The sheer efficiency with which the students, teachers, and parents present themselves and govern nearly every gesture and utterance is so striking that the thought "North Korean–like" kept coming to mind during multiple Voice visits over a four-month period to Bronx Success.

From day one, students are indoctrinated with drills: how to clear their trays and deposit trash at the cafeteria; how to stand in line and walk up stairs; how to track adults with their eyes when they walk and when they talk.

And to really make it sink in, movements are matched with rhymes.

"Hands on top," adults ring out, and children instinctively know to respond, "That means stop!" as they put their hands on their heads. Sitting with their hands in their laps is "magic five." Spend just a few hours there, and soon you'll be responding like a trained poodle: Months later, there hasn't been any let-up from the day of the school's opening, and the rhyming and gesturing is as hard-wired in the children as a soldier's salute.

Every staff member takes part; every one of them refers to their five- and six-year-old students as "scholars." Each class, meanwhile, takes on the identity of the alma mater of its teacher. So one group of kindergartners is known as the "2027 scholars of the University of Michigan," referring to the year they will graduate from colle ge if they go to the school that educated their instructor. A group of first-graders is known as the "2026 scholars of NYU."

It's symbolic, this collegiate mindset for kindergartners, and the kind of thing you'd more expect to see in an elite private school or a highly competitive Manhattan G&T (Gifted and Talented) public school. But anyone can get into Bronx Success, via lottery. Most children here are poor, and it's almost entirely black and Hispanic (there is one white child in the entire school).

On a rainy day in August, the principal, Michele Caracappa—a reservedly energetic white woman who appeared in the divisive education documentary Waiting for Superman—wears a business suit one might mistake for that of a media executive. She is bending to greet each kindergartner, reading their names off the tags around their necks and shaking hands.

Her attention to each and every child is not just a first-day ritual. Principals in the Success Network group of schools are required to shake the hand of every student, every day. That's some 186 handshakes a day, and just one of numerous drills that staff members, children, and parents learn with military precision at all seven of the Success Academies. When a parent picks up a child at the end of the day, he or she is required to shake the teacher's hand. Every time.

"Welcome, scholars!" Caracappa addresses the student body. "We are so excited to have you here. We have been waiting so long for you, and have been working so long for your arrival." Her speech is going over the heads of some youngsters, who squirm in their little uniforms. The girls wear matching skirts, and the boys polo shirts. (The kindergarten boys are spared the indignity of a clip-on tie for another year.)

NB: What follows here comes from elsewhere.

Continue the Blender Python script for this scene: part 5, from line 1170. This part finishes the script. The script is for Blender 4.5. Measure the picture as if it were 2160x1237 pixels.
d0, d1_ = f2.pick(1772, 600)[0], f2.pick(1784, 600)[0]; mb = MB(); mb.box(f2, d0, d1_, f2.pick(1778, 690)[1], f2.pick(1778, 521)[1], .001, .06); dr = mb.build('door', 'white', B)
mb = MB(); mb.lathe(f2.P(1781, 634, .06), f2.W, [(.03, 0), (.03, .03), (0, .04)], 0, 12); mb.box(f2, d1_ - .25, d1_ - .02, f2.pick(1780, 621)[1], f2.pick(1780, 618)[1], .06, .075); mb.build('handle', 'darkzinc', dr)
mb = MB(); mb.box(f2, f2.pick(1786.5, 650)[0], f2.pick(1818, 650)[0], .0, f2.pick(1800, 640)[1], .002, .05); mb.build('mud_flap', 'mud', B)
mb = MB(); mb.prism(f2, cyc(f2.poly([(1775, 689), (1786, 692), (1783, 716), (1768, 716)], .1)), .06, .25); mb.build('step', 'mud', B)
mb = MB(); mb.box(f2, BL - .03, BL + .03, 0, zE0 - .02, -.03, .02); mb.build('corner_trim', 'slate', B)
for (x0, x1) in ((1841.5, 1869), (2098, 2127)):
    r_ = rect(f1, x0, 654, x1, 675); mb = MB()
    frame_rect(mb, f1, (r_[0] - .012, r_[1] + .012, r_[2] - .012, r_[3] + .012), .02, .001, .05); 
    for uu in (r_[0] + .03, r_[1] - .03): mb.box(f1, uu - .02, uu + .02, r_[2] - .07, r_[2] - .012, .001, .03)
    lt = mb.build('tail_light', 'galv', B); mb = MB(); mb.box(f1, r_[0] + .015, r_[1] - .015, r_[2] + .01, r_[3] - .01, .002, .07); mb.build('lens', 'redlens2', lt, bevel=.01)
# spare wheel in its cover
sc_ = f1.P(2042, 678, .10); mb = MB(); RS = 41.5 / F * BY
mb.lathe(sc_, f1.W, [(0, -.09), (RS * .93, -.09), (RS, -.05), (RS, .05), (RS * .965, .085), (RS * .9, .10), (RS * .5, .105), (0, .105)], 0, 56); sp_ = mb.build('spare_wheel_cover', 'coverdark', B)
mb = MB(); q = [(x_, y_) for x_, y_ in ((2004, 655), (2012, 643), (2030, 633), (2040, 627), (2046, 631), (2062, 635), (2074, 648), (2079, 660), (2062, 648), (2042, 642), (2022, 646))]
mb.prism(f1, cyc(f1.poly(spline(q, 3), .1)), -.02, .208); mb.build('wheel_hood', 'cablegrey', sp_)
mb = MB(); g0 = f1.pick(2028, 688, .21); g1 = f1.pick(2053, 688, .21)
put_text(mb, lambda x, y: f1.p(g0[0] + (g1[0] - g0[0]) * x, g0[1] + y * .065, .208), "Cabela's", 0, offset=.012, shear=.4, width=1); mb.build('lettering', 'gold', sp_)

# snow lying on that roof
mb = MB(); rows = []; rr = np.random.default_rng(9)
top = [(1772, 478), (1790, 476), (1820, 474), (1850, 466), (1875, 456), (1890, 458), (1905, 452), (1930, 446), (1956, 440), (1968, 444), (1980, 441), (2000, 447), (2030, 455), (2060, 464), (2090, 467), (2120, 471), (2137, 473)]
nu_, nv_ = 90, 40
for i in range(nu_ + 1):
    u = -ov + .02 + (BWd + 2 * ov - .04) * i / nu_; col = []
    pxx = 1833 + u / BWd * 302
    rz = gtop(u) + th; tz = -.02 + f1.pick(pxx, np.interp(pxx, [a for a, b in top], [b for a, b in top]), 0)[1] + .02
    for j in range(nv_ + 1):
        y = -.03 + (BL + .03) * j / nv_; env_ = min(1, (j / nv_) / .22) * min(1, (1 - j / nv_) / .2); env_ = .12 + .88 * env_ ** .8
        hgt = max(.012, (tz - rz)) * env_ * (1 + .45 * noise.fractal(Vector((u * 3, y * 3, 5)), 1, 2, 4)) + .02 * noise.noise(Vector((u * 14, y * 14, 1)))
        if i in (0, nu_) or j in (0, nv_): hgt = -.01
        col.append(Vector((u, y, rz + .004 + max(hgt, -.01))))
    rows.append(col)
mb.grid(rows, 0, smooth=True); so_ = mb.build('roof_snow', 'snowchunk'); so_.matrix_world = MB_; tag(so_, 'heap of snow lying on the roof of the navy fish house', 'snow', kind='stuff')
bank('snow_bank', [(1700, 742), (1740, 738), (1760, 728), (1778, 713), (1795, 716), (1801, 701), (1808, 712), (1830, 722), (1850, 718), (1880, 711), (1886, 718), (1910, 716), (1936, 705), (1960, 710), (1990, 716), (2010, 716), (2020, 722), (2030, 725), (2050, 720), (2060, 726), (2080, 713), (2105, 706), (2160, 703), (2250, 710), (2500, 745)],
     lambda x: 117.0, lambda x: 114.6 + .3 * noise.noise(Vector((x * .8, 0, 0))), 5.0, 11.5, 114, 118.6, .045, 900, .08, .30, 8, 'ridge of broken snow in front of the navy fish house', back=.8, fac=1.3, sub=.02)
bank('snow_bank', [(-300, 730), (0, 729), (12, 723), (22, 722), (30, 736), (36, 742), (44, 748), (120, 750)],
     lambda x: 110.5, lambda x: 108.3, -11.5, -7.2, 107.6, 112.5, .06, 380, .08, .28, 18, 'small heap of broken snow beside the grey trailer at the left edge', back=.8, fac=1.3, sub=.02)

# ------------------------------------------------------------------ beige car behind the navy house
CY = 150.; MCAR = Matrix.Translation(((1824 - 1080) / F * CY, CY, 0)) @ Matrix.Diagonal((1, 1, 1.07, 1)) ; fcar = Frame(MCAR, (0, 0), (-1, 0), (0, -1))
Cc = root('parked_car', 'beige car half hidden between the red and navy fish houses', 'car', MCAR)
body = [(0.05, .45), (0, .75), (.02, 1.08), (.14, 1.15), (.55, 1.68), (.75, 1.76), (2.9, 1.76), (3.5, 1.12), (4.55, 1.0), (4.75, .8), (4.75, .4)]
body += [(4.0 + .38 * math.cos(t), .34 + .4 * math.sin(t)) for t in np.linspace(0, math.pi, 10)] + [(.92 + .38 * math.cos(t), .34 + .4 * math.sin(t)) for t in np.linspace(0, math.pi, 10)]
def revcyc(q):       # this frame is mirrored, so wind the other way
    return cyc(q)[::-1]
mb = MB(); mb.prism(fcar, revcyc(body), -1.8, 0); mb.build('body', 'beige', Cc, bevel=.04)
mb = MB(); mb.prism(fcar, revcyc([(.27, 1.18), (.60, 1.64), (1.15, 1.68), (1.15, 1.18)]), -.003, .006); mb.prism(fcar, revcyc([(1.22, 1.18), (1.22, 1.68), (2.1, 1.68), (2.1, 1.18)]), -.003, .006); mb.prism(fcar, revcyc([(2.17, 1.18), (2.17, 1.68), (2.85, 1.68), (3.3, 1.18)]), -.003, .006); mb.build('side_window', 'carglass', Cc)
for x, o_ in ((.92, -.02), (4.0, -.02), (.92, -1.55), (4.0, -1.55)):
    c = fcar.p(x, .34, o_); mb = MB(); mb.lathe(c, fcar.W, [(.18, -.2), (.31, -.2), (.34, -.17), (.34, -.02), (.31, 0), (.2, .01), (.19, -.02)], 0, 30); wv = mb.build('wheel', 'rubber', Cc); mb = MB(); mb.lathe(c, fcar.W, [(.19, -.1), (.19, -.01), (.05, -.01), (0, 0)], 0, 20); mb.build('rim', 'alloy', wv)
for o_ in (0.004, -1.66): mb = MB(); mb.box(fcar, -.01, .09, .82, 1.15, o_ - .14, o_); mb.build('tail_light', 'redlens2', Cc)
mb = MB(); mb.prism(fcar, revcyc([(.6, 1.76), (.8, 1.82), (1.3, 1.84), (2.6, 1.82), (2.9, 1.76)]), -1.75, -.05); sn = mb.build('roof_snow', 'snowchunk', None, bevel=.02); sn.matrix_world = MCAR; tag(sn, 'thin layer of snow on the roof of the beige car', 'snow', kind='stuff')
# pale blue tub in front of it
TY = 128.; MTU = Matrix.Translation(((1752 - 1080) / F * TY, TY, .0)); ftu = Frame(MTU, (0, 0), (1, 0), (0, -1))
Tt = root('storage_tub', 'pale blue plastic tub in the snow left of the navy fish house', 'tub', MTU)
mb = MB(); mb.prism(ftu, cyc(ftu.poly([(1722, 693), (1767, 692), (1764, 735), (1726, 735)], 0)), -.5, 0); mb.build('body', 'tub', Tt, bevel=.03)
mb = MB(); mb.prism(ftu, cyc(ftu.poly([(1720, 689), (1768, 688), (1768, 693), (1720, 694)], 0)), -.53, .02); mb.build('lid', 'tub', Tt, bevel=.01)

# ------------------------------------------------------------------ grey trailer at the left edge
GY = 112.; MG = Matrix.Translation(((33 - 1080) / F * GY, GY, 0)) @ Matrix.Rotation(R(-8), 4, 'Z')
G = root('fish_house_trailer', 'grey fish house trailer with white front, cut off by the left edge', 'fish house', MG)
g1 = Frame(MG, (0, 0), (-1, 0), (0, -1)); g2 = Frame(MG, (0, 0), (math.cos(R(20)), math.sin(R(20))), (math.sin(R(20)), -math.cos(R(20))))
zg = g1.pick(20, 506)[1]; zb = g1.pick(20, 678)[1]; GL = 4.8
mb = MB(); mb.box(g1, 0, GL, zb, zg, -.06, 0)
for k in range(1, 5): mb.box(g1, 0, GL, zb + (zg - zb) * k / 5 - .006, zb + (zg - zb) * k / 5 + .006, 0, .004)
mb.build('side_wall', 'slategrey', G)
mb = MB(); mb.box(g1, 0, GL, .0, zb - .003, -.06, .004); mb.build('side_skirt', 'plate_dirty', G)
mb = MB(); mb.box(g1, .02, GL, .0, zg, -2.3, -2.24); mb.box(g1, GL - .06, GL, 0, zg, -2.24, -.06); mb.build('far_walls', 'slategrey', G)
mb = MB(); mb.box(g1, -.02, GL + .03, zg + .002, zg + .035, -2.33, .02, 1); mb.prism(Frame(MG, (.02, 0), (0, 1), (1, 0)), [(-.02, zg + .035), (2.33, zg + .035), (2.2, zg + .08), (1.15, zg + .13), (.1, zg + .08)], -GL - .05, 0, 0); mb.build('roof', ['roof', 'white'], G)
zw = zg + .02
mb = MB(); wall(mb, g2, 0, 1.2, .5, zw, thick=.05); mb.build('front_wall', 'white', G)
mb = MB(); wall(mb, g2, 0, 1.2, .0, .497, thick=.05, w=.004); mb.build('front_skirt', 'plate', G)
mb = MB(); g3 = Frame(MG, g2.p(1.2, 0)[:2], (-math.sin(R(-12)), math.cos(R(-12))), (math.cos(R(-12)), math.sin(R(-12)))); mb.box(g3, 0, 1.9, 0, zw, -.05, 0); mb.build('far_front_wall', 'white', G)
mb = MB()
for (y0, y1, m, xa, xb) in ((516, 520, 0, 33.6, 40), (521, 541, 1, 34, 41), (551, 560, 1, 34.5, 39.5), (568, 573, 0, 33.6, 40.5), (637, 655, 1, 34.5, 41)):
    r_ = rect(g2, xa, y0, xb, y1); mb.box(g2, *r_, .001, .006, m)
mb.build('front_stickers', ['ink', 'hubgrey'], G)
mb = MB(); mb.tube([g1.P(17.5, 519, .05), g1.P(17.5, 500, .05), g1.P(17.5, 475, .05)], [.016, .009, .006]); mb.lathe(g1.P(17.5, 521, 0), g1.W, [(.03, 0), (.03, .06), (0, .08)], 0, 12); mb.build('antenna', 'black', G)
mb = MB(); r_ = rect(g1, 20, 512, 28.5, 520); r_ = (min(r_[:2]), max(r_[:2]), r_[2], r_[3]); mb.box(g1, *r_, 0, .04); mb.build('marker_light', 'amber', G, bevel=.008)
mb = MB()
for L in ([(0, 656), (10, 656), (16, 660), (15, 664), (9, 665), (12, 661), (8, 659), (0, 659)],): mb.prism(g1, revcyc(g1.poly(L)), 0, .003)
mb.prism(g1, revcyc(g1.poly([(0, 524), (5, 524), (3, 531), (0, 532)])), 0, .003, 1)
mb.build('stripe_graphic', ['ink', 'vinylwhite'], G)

On this first day of school, not all goes according to the very detailed, down-to-the-minute plan. Quivering lips sometimes give out to cries for mommy. (A typical response from the staff: "You're a big kid, now, and you've got to learn to do for yourself.") One child wets his pants. Another little boy goes to the bathroom after much pleading, only to have a complete and utter meltdown inside, crying hysterically.

After a brief discussion, a female teaching aide goes in to check on him. Adults are typically not allowed in bathrooms in public schools, for fear of lawsuits.

Policies that defy common sense infuriate Eva Moskowitz, the well-paid CEO of the Success Charter Network. A former chairwoman of the City Council's Education Committee, she has been the scourge of the United Federation of Teachers, the department of education, and civil rights activists at one time or another. She is praised by some education advocates and reviled by others. An article about her on GothamSchools.org is named "What is it about Eva Moskowitz that attracts so many enemies?" A longtime source for the Voice says, "She is the devil, and I cannot think of anything good to say about her."